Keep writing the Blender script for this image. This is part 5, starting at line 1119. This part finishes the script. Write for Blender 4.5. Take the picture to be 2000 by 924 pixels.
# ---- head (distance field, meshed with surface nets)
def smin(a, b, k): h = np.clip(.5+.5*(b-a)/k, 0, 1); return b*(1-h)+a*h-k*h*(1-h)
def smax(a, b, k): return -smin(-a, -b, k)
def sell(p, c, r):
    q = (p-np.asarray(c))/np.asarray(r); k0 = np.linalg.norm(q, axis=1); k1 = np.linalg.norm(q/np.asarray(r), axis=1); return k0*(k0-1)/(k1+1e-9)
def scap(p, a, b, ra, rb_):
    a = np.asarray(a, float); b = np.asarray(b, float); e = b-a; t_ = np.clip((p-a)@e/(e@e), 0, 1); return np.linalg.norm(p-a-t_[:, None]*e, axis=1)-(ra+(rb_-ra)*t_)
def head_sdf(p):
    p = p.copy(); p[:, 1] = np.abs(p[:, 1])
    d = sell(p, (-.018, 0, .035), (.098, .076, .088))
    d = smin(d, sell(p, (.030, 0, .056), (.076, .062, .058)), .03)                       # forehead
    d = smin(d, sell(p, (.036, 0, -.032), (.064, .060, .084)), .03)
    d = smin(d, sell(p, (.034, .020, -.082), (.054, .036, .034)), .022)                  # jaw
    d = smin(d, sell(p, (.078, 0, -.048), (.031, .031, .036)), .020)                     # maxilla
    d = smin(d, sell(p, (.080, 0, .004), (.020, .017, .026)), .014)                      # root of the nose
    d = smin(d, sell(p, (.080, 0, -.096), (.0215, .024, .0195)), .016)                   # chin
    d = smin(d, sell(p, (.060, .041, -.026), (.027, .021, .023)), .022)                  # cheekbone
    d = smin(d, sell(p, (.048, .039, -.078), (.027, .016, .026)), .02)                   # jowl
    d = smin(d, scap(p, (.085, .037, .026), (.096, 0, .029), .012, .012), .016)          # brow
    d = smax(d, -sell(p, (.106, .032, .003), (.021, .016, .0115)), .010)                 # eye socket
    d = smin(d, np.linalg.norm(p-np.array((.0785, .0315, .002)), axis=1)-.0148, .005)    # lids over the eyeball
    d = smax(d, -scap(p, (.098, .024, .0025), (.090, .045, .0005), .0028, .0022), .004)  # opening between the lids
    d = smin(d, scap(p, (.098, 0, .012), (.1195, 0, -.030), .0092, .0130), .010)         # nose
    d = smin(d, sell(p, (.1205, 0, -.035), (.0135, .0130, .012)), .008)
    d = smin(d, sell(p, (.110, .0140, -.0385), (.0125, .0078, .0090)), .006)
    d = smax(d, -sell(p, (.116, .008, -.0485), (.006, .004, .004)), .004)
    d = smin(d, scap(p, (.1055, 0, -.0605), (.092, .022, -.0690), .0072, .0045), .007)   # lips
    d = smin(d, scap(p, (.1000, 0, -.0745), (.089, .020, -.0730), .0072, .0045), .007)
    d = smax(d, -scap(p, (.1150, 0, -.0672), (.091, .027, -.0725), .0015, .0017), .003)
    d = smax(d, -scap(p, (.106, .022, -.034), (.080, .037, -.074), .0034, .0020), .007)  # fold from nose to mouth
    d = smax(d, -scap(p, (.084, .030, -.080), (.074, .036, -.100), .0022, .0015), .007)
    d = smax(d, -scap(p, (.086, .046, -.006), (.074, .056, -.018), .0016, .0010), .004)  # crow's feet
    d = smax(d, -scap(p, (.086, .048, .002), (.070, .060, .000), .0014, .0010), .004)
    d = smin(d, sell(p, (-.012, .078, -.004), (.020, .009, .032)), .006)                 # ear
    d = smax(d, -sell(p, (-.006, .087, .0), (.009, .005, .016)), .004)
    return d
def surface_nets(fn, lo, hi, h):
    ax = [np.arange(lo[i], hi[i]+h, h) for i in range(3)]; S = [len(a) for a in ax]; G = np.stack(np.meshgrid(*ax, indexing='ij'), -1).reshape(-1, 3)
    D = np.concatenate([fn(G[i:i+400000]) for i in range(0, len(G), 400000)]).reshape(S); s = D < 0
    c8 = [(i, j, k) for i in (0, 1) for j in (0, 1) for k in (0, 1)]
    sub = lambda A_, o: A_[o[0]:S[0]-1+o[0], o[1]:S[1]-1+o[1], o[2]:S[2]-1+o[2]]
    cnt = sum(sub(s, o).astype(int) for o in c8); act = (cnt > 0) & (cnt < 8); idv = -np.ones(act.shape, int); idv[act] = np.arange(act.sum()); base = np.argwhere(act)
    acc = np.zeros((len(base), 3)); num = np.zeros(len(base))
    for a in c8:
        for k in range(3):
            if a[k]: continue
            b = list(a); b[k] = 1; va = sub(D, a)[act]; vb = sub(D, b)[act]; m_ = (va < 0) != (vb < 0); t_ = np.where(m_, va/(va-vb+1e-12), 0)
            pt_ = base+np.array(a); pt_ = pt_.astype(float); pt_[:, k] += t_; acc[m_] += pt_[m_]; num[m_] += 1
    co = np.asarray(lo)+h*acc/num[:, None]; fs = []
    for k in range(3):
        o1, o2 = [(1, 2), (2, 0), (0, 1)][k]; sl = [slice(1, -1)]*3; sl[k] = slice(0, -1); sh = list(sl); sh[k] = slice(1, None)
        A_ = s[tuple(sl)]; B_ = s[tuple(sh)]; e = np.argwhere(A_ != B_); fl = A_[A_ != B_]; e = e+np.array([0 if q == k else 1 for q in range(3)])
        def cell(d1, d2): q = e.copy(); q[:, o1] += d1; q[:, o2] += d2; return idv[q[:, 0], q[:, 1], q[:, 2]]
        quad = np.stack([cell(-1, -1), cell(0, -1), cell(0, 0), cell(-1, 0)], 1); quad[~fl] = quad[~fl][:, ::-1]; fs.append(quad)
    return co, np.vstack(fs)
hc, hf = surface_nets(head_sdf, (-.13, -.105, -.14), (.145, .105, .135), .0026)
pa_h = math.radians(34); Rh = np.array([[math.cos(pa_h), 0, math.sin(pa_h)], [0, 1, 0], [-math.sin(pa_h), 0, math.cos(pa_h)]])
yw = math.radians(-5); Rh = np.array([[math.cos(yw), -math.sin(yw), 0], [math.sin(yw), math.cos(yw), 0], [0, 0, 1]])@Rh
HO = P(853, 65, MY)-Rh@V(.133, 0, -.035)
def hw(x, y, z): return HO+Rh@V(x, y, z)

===

Repeat the material from above exactly, word for word.

Keep writing the Blender script for this image. This is part 5, starting at line 1119. This part finishes the script. Write for Blender 4.5. Take the picture to be 2000 by 924 pixels.
# ---- head (distance field, meshed with surface nets)
def smin(a, b, k): h = np.clip(.5+.5*(b-a)/k, 0, 1); return b*(1-h)+a*h-k*h*(1-h)
def smax(a, b, k): return -smin(-a, -b, k)
def sell(p, c, r):
    q = (p-np.asarray(c))/np.asarray(r); k0 = np.linalg.norm(q, axis=1); k1 = np.linalg.norm(q/np.asarray(r), axis=1); return k0*(k0-1)/(k1+1e-9)
def scap(p, a, b, ra, rb_):
    a = np.asarray(a, float); b = np.asarray(b, float); e = b-a; t_ = np.clip((p-a)@e/(e@e), 0, 1); return np.linalg.norm(p-a-t_[:, None]*e, axis=1)-(ra+(rb_-ra)*t_)
def head_sdf(p):
    p = p.copy(); p[:, 1] = np.abs(p[:, 1])
    d = sell(p, (-.018, 0, .035), (.098, .076, .088))
    d = smin(d, sell(p, (.030, 0, .056), (.076, .062, .058)), .03)                       # forehead
    d = smin(d, sell(p, (.036, 0, -.032), (.064, .060, .084)), .03)
    d = smin(d, sell(p, (.034, .020, -.082), (.054, .036, .034)), .022)                  # jaw
    d = smin(d, sell(p, (.078, 0, -.048), (.031, .031, .036)), .020)                     # maxilla
    d = smin(d, sell(p, (.080, 0, .004), (.020, .017, .026)), .014)                      # root of the nose
    d = smin(d, sell(p, (.080, 0, -.096), (.0215, .024, .0195)), .016)                   # chin
    d = smin(d, sell(p, (.060, .041, -.026), (.027, .021, .023)), .022)                  # cheekbone
    d = smin(d, sell(p, (.048, .039, -.078), (.027, .016, .026)), .02)                   # jowl
    d = smin(d, scap(p, (.085, .037, .026), (.096, 0, .029), .012, .012), .016)          # brow
    d = smax(d, -sell(p, (.106, .032, .003), (.021, .016, .0115)), .010)                 # eye socket
    d = smin(d, np.linalg.norm(p-np.array((.0785, .0315, .002)), axis=1)-.0148, .005)    # lids over the eyeball
    d = smax(d, -scap(p, (.098, .024, .0025), (.090, .045, .0005), .0028, .0022), .004)  # opening between the lids
    d = smin(d, scap(p, (.098, 0, .012), (.1195, 0, -.030), .0092, .0130), .010)         # nose
    d = smin(d, sell(p, (.1205, 0, -.035), (.0135, .0130, .012)), .008)
    d = smin(d, sell(p, (.110, .0140, -.0385), (.0125, .0078, .0090)), .006)
    d = smax(d, -sell(p, (.116, .008, -.0485), (.006, .004, .004)), .004)
    d = smin(d, scap(p, (.1055, 0, -.0605), (.092, .022, -.0690), .0072, .0045), .007)   # lips
    d = smin(d, scap(p, (.1000, 0, -.0745), (.089, .020, -.0730), .0072, .0045), .007)
    d = smax(d, -scap(p, (.1150, 0, -.0672), (.091, .027, -.0725), .0015, .0017), .003)
    d = smax(d, -scap(p, (.106, .022, -.034), (.080, .037, -.074), .0034, .0020), .007)  # fold from nose to mouth
    d = smax(d, -scap(p, (.084, .030, -.080), (.074, .036, -.100), .0022, .0015), .007)
    d = smax(d, -scap(p, (.086, .046, -.006), (.074, .056, -.018), .0016, .0010), .004)  # crow's feet
    d = smax(d, -scap(p, (.086, .048, .002), (.070, .060, .000), .0014, .0010), .004)
    d = smin(d, sell(p, (-.012, .078, -.004), (.020, .009, .032)), .006)                 # ear
    d = smax(d, -sell(p, (-.006, .087, .0), (.009, .005, .016)), .004)
    return d
def surface_nets(fn, lo, hi, h):
    ax = [np.arange(lo[i], hi[i]+h, h) for i in range(3)]; S = [len(a) for a in ax]; G = np.stack(np.meshgrid(*ax, indexing='ij'), -1).reshape(-1, 3)
    D = np.concatenate([fn(G[i:i+400000]) for i in range(0, len(G), 400000)]).reshape(S); s = D < 0
    c8 = [(i, j, k) for i in (0, 1) for j in (0, 1) for k in (0, 1)]
    sub = lambda A_, o: A_[o[0]:S[0]-1+o[0], o[1]:S[1]-1+o[1], o[2]:S[2]-1+o[2]]
    cnt = sum(sub(s, o).astype(int) for o in c8); act = (cnt > 0) & (cnt < 8); idv = -np.ones(act.shape, int); idv[act] = np.arange(act.sum()); base = np.argwhere(act)
    acc = np.zeros((len(base), 3)); num = np.zeros(len(base))
    for a in c8:
        for k in range(3):
            if a[k]: continue
            b = list(a); b[k] = 1; va = sub(D, a)[act]; vb = sub(D, b)[act]; m_ = (va < 0) != (vb < 0); t_ = np.where(m_, va/(va-vb+1e-12), 0)
            pt_ = base+np.array(a); pt_ = pt_.astype(float); pt_[:, k] += t_; acc[m_] += pt_[m_]; num[m_] += 1
    co = np.asarray(lo)+h*acc/num[:, None]; fs = []
    for k in range(3):
        o1, o2 = [(1, 2), (2, 0), (0, 1)][k]; sl = [slice(1, -1)]*3; sl[k] = slice(0, -1); sh = list(sl); sh[k] = slice(1, None)
        A_ = s[tuple(sl)]; B_ = s[tuple(sh)]; e = np.argwhere(A_ != B_); fl = A_[A_ != B_]; e = e+np.array([0 if q == k else 1 for q in range(3)])
        def cell(d1, d2): q = e.copy(); q[:, o1] += d1; q[:, o2] += d2; return idv[q[:, 0], q[:, 1], q[:, 2]]
        quad = np.stack([cell(-1, -1), cell(0, -1), cell(0, 0), cell(-1, 0)], 1); quad[~fl] = quad[~fl][:, ::-1]; fs.append(quad)
    return co, np.vstack(fs)
hc, hf = surface_nets(head_sdf, (-.13, -.105, -.14), (.145, .105, .135), .0026)
pa_h = math.radians(34); Rh = np.array([[math.cos(pa_h), 0, math.sin(pa_h)], [0, 1, 0], [-math.sin(pa_h), 0, math.cos(pa_h)]])
yw = math.radians(-5); Rh = np.array([[math.cos(yw), -math.sin(yw), 0], [math.sin(yw), math.cos(yw), 0], [0, 0, 1]])@Rh
HO = P(853, 65, MY)-Rh@V(.133, 0, -.035)
def hw(x, y, z): return HO+Rh@V(x, y, z)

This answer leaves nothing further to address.